Q: How did you come to SEBTS?

A: When I was a student at Campbell University, I heard of great things going on at Southeastern, so I came to do my M.Div. here. After a couple of years on the mission field, I came back and did my Ph.D. under Paige Patterson, who eventually hired me to be on staff here.

Q: When people ask you, “What do you do at Southeastern,” what is your response?

A: I have two primary roles here, provost and dean of the faculty and associate professor of theology and culture. As provost and dean of the faculty I act as the chief academic officer and support the faculty. As a professor of theology, I teach various theology-based classes.

Q: On what are you currently working?

A: A book with Heath Thomas tentatively entitled “Gospel and Mission.” Also a volume on the doctrine of creation, co-authored with Craig Bartholomew, and a book on the philosopher Ludwig Wittgenstein, also co-authored with Craig Bartholomew.

Q: What have you been reading recently?

A: “Christian Philosophy” by Craig Bartholomew and Michael Goheen and “A Passion for Prayer” by Tom Elliff. The philosophy text shows how the discipline of philosophy has been corrupted by intellectual idolatry, and how it can be redirected toward Christ.

Q: When you get home from work, what do you look forward to doing?

A: I love hanging out with my kids—that is my hobby. I come home and play with my kids and spend time with my wife. When I come home there’s not a whole lot else that I do.

Q: Who are your role models?

A: As I was growing up, I would definitely have to say my parents. Once I was in college I really looked up to Adrian Rogers. I saw in him a man who stood on his convictions and could preach the Scriptures with passion. Since then I could name so many but two are J. L. Dagg, a Baptist theologian who did theology for the church, and Abraham Kuyper with his paradigm for public theology.

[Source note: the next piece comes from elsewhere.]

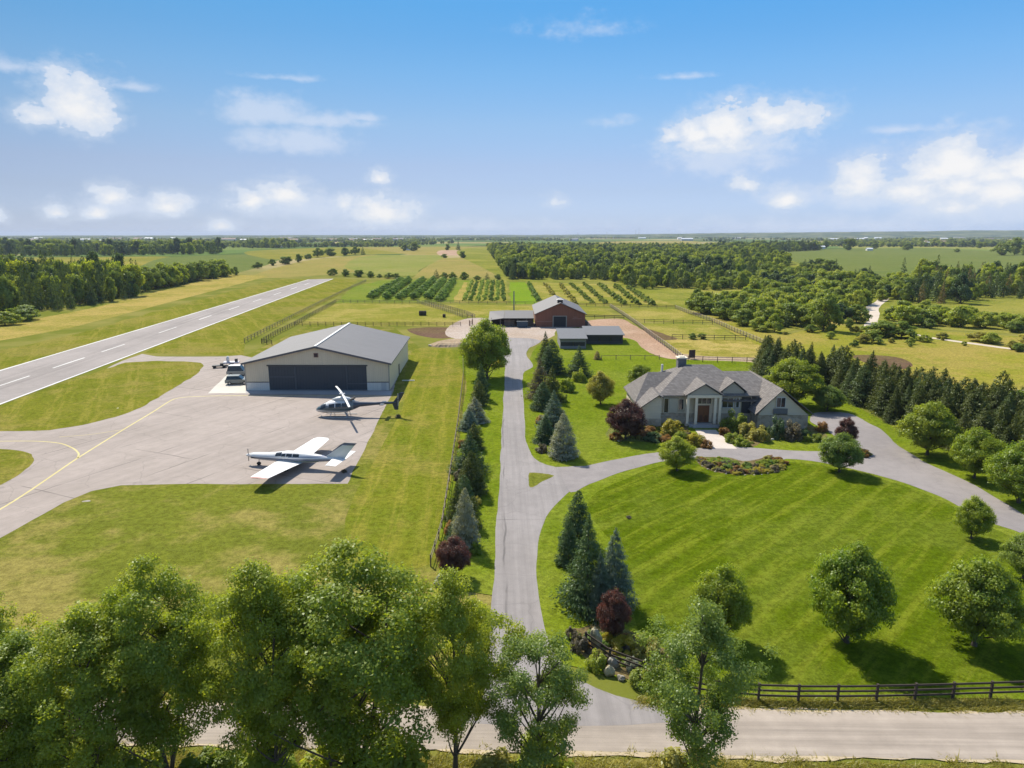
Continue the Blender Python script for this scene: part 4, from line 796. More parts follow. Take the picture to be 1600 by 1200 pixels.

Q: What has God been teaching you lately?

A: God has been teaching me to be faithful to multiple callings of family, church, workplace and community. I pray that I can honor God in each of those dimensions of life.

Q: Where are some of your former students?

A: Many of them are missionaries with the International Mission Board, church planters with the North American Mission Board and professors and scholars.

Q: When a student completes your class, what do you want him or her to walk away with at the end of the semester?

A: I hope that I will have strengthened their heads, hearts and hands. I hope that I have helped them to think Christianly, to love God wholeheartedly, to be active proclaiming the gospel with their lips and promoting Christ with their lives.

Q: We always say that every classroom at SEBTS is a Great Commission classroom. What does that look like for your class?

A: I teach my systematic theology class as a missional theology class. I locate mission in all of the eight major doctrines we study. Christian mission is a thread that I try to weave through each major head of doctrine. We have a discussion at the end of each section about how this part of theology works itself out practically in the Great Commission.